> Required work: Copy the data below exactly, omitting any picture it contains.

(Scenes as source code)
◇ ◇ ◇ ◇

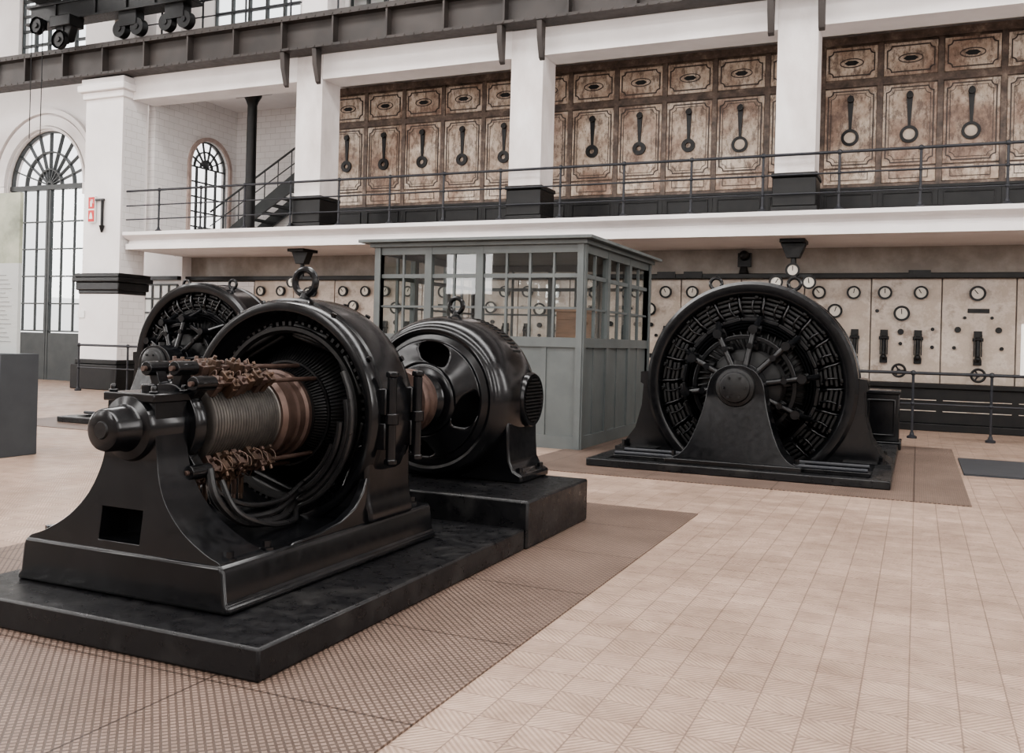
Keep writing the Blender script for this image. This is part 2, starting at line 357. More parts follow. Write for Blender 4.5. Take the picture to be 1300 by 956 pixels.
# columns
cx=[-11.2,-6.5,-1.85,2.83]
e0=T('gallery_column',(cx[0],15.42,3.45),'square marble gallery column with a black base','column','gallery columns')
MB().box(-.31,.31,-.31,.31,.62,3.42).obj('shaft','column',e0,.01)
b=MB();b.box(-.36,.36,-.36,.36,0,.1);b.box(-.335,.335,-.335,.335,.1,.56);b.box(-.355,.355,-.355,.355,.56,.63);b.obj('base','blackm',e0,.015)
for x in cx[1:]: copytree(e0,(x,15.42,3.45))
e1=T('upper_column',(-11.2,15.52,7.1),'white square upper storey column','column','upper columns')
MB().box(-.31,.31,-.31,.31,0.5,3.9).obj('shaft','white',e1,.01);MB().box(-.35,.35,-.35,.35,0,.5).obj('base','white',e1,.015)
for x in (-16.3,-6.5): copytree(e1,(x,15.52,7.1))
b=MB();X=[-15.9]+cx+[9]
for i in range(len(X)-1):
    a=X[i]+(.31 if i else 0);c=X[i+1]-(.31 if i<len(X)-2 else 0)
    b.box(a,c,15.12,15.72,6.38,6.9)
ST(b.obj('trim_5','white'),'white lintel beams between gallery columns','trim')
# girder
e=T('crane_girder',(-8,15,6.87),'long riveted dark steel crane rail girder','girder')
b=MB();b.box(-21.9,16.9,-.14,-.1,.05,.58);b.box(-21.9,16.9,-.32,.1,0,.05);b.box(-21.9,16.9,-.32,.1,.58,.64);b.box(-21.9,16.9,-.24,-.18,.64,.72)
b.obj('girder_beam','steel',e)
b=MB()
for i in range(32): 
    x=-21.6+i*1.2
    b.box(x-.02,x+.02,-.3,-.14,.05,.58)
for i in range(190):
    x=-21.8+i*.2;b.box(x-.018,x+.018,-.332,-.32,.6,.625);b.box(x-.018,x+.018,-.332,-.32,.01,.04)
b.obj('stiffener','steel',e,kind='stuff')
for x in cx:
    for s in (-.38,.38):
        b=MB();b.poly([(-.1,0),(-.3,0),(-.27,-.3),(-.16,-.62),(-.1,-.66)],x+8+s-.05,x+8+s+.05,'YZ');b.obj('bracket','steel',e,.01)
# crane
e=T('overhead_crane',(-16.5,14.75,7.6),'dark overhead travelling crane carriage with hoist pulley','crane')
b=MB();b.box(-2.0,2.6,-.16,.16,.56,.92);b.box(-2.1,2.7,-.22,.2,.90,.96);b.box(-2.1,2.7,-.22,.2,.52,.57)
for x in (-1.2,.0,.9,1.7,2.4): b.box(x-.03,x+.03,-.2,-.16,.57,.9)
for x in (.9,2.2): b.box(x-.25,x+.25,-.14,.1,.22,.54)
b.obj('end_carriage','blackm',e,.006)
for x in (.65,1.15,1.95,2.45): 
    b=MB();b.cyl((x,-.12,.18),(x,.04,.18),.18,n=28);b.cyl((x,-.14,.18),(x,-.10,.18),.06,n=14);b.obj('wheel','blackm',e)
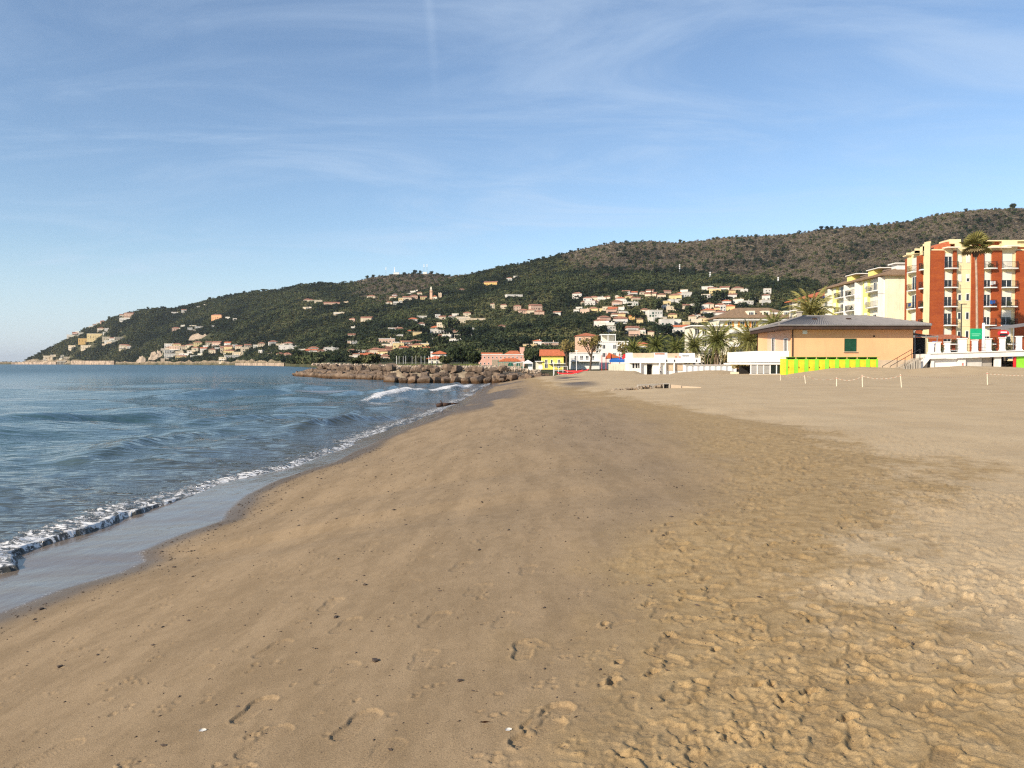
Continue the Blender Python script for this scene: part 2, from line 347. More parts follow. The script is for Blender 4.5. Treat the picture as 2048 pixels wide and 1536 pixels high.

◇ ◇ ◇ ◇

> Complete answer:
Keep writing the Blender script for this image. This is part 2, starting at line 357. More parts follow. Write for Blender 4.5. Take the picture to be 1300 by 956 pixels.
# columns
cx=[-11.2,-6.5,-1.85,2.83]
e0=T('gallery_column',(cx[0],15.42,3.45),'square marble gallery column with a black base','column','gallery columns')
MB().box(-.31,.31,-.31,.31,.62,3.42).obj('shaft','column',e0,.01)
b=MB();b.box(-.36,.36,-.36,.36,0,.1);b.box(-.335,.335,-.335,.335,.1,.56);b.box(-.355,.355,-.355,.355,.56,.63);b.obj('base','blackm',e0,.015)
for x in cx[1:]: copytree(e0,(x,15.42,3.45))
e1=T('upper_column',(-11.2,15.52,7.1),'white square upper storey column','column','upper columns')
MB().box(-.31,.31,-.31,.31,0.5,3.9).obj('shaft','white',e1,.01);MB().box(-.35,.35,-.35,.35,0,.5).obj('base','white',e1,.015)
for x in (-16.3,-6.5): copytree(e1,(x,15.52,7.1))
b=MB();X=[-15.9]+cx+[9]
for i in range(len(X)-1):
    a=X[i]+(.31 if i else 0);c=X[i+1]-(.31 if i<len(X)-2 else 0)
    b.box(a,c,15.12,15.72,6.38,6.9)
ST(b.obj('trim_5','white'),'white lintel beams between gallery columns','trim')
# girder
e=T('crane_girder',(-8,15,6.87),'long riveted dark steel crane rail girder','girder')
b=MB();b.box(-21.9,16.9,-.14,-.1,.05,.58);b.box(-21.9,16.9,-.32,.1,0,.05);b.box(-21.9,16.9,-.32,.1,.58,.64);b.box(-21.9,16.9,-.24,-.18,.64,.72)
b.obj('girder_beam','steel',e)
b=MB()
for i in range(32): 
    x=-21.6+i*1.2
    b.box(x-.02,x+.02,-.3,-.14,.05,.58)
for i in range(190):
    x=-21.8+i*.2;b.box(x-.018,x+.018,-.332,-.32,.6,.625);b.box(x-.018,x+.018,-.332,-.32,.01,.04)
b.obj('stiffener','steel',e,kind='stuff')
for x in cx:
    for s in (-.38,.38):
        b=MB();b.poly([(-.1,0),(-.3,0),(-.27,-.3),(-.16,-.62),(-.1,-.66)],x+8+s-.05,x+8+s+.05,'YZ');b.obj('bracket','steel',e,.01)
# crane
e=T('overhead_crane',(-16.5,14.75,7.6),'dark overhead travelling crane carriage with hoist pulley','crane')
b=MB();b.box(-2.0,2.6,-.16,.16,.56,.92);b.box(-2.1,2.7,-.22,.2,.90,.96);b.box(-2.1,2.7,-.22,.2,.52,.57)
for x in (-1.2,.0,.9,1.7,2.4): b.box(x-.03,x+.03,-.2,-.16,.57,.9)
for x in (.9,2.2): b.box(x-.25,x+.25,-.14,.1,.22,.54)
b.obj('end_carriage','blackm',e,.006)
for x in (.65,1.15,1.95,2.45): 
    b=MB();b.cyl((x,-.12,.18),(x,.04,.18),.18,n=28);b.cyl((x,-.14,.18),(x,-.10,.18),.06,n=14);b.obj('wheel','blackm',e)
Continue the Blender Python script for this scene: part 2, from line 347. More parts follow. The script is for Blender 4.5. Treat the picture as 2048 pixels wide and 1536 pixels high.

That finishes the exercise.